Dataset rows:

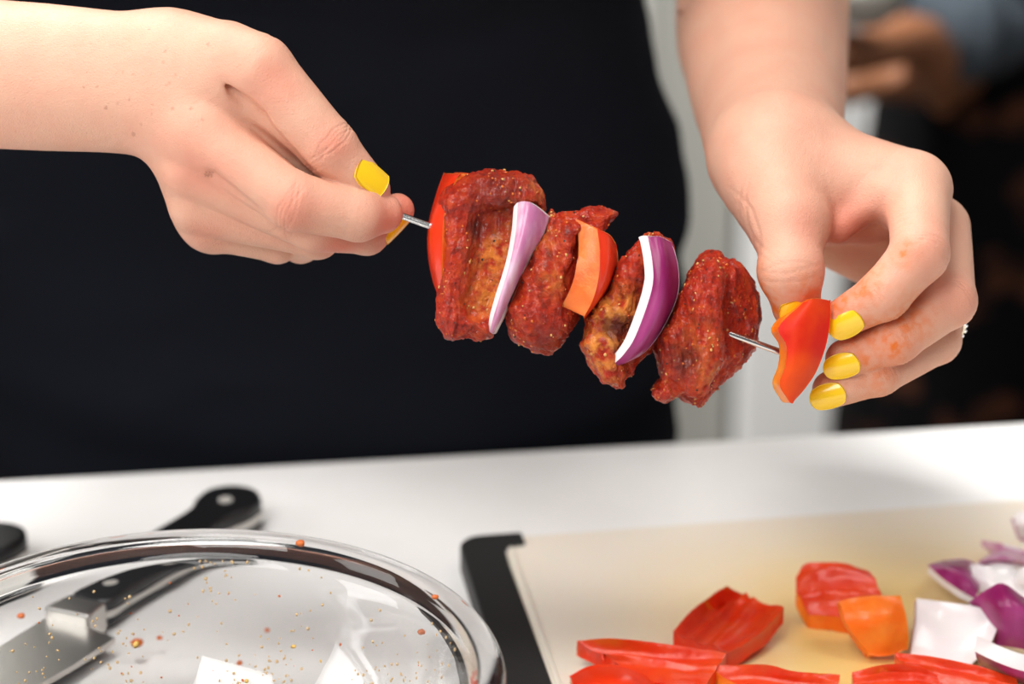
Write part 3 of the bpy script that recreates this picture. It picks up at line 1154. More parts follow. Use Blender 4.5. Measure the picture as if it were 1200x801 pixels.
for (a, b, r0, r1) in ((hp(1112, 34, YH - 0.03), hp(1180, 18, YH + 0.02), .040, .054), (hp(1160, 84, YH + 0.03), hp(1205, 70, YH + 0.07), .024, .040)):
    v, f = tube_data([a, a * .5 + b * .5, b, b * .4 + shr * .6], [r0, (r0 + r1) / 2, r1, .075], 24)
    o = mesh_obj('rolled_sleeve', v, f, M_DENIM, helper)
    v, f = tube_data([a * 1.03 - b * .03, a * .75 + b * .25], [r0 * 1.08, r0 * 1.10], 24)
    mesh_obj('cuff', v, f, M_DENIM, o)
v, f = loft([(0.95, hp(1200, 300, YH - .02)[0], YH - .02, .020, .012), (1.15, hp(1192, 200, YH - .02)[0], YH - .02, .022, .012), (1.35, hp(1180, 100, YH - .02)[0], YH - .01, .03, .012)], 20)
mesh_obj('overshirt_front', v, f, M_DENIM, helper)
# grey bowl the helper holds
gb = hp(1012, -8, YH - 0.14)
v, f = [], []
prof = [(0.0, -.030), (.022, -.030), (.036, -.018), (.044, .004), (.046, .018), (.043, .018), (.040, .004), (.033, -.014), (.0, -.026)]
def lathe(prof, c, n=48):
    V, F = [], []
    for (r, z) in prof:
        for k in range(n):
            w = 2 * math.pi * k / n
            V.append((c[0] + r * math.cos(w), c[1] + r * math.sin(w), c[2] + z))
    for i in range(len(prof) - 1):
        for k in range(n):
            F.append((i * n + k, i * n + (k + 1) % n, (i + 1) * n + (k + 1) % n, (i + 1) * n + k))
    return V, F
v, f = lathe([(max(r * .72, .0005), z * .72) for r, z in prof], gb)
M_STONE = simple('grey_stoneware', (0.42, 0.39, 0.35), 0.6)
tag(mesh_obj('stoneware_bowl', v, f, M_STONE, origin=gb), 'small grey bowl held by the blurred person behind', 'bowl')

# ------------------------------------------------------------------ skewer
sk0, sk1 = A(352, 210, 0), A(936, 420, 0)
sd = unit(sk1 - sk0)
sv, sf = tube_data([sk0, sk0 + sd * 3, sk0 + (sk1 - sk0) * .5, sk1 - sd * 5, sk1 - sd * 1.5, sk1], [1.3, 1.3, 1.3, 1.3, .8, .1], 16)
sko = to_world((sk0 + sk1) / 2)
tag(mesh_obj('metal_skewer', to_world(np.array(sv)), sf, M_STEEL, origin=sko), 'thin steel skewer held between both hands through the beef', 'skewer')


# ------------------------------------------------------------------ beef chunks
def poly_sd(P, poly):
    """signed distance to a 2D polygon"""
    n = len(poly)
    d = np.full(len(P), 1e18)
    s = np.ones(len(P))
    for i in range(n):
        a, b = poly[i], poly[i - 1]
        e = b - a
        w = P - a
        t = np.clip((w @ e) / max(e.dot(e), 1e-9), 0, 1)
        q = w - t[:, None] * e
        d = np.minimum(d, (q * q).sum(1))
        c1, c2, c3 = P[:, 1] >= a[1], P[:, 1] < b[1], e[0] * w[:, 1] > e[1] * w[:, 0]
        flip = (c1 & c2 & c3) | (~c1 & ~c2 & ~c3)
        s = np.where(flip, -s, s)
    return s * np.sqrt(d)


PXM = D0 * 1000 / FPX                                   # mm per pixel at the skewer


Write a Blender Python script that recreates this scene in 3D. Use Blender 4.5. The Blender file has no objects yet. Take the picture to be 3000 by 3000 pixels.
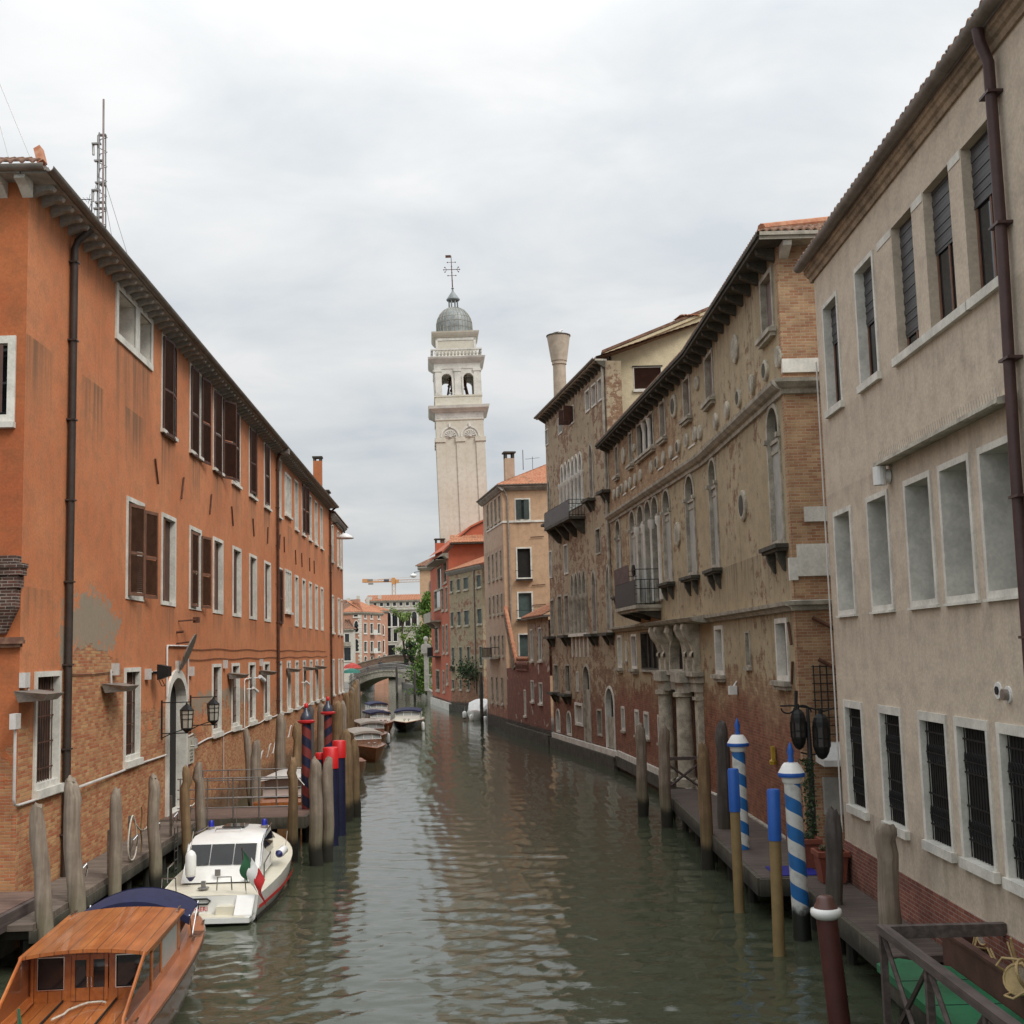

**Given request:** Could you repeat all of the material exactly? Pictures should not be copied.

**Exercise result:**
Write part 3 of the bpy script that recreates this picture. It picks up at line 1154. More parts follow. Use Blender 4.5. Measure the picture as if it were 1200x801 pixels.
for (a, b, r0, r1) in ((hp(1112, 34, YH - 0.03), hp(1180, 18, YH + 0.02), .040, .054), (hp(1160, 84, YH + 0.03), hp(1205, 70, YH + 0.07), .024, .040)):
    v, f = tube_data([a, a * .5 + b * .5, b, b * .4 + shr * .6], [r0, (r0 + r1) / 2, r1, .075], 24)
    o = mesh_obj('rolled_sleeve', v, f, M_DENIM, helper)
    v, f = tube_data([a * 1.03 - b * .03, a * .75 + b * .25], [r0 * 1.08, r0 * 1.10], 24)
    mesh_obj('cuff', v, f, M_DENIM, o)
v, f = loft([(0.95, hp(1200, 300, YH - .02)[0], YH - .02, .020, .012), (1.15, hp(1192, 200, YH - .02)[0], YH - .02, .022, .012), (1.35, hp(1180, 100, YH - .02)[0], YH - .01, .03, .012)], 20)
mesh_obj('overshirt_front', v, f, M_DENIM, helper)
# grey bowl the helper holds
gb = hp(1012, -8, YH - 0.14)
v, f = [], []
prof = [(0.0, -.030), (.022, -.030), (.036, -.018), (.044, .004), (.046, .018), (.043, .018), (.040, .004), (.033, -.014), (.0, -.026)]
def lathe(prof, c, n=48):
    V, F = [], []
    for (r, z) in prof:
        for k in range(n):
            w = 2 * math.pi * k / n
            V.append((c[0] + r * math.cos(w), c[1] + r * math.sin(w), c[2] + z))
    for i in range(len(prof) - 1):
        for k in range(n):
            F.append((i * n + k, i * n + (k + 1) % n, (i + 1) * n + (k + 1) % n, (i + 1) * n + k))
    return V, F
v, f = lathe([(max(r * .72, .0005), z * .72) for r, z in prof], gb)
M_STONE = simple('grey_stoneware', (0.42, 0.39, 0.35), 0.6)
tag(mesh_obj('stoneware_bowl', v, f, M_STONE, origin=gb), 'small grey bowl held by the blurred person behind', 'bowl')

# ------------------------------------------------------------------ skewer
sk0, sk1 = A(352, 210, 0), A(936, 420, 0)
sd = unit(sk1 - sk0)
sv, sf = tube_data([sk0, sk0 + sd * 3, sk0 + (sk1 - sk0) * .5, sk1 - sd * 5, sk1 - sd * 1.5, sk1], [1.3, 1.3, 1.3, 1.3, .8, .1], 16)
sko = to_world((sk0 + sk1) / 2)
tag(mesh_obj('metal_skewer', to_world(np.array(sv)), sf, M_STEEL, origin=sko), 'thin steel skewer held between both hands through the beef', 'skewer')


# ------------------------------------------------------------------ beef chunks
def poly_sd(P, poly):
    """signed distance to a 2D polygon"""
    n = len(poly)
    d = np.full(len(P), 1e18)
    s = np.ones(len(P))
    for i in range(n):
        a, b = poly[i], poly[i - 1]
        e = b - a
        w = P - a
        t = np.clip((w @ e) / max(e.dot(e), 1e-9), 0, 1)
        q = w - t[:, None] * e
        d = np.minimum(d, (q * q).sum(1))
        c1, c2, c3 = P[:, 1] >= a[1], P[:, 1] < b[1], e[0] * w[:, 1] > e[1] * w[:, 0]
        flip = (c1 & c2 & c3) | (~c1 & ~c2 & ~c3)
        s = np.where(flip, -s, s)
    return s * np.sqrt(d)


PXM = D0 * 1000 / FPX                                   # mm per pixel at the skewer


Write a Blender Python script that recreates this scene in 3D. Use Blender 4.5. The Blender file has no objects yet. Take the picture to be 3000 by 3000 pixels.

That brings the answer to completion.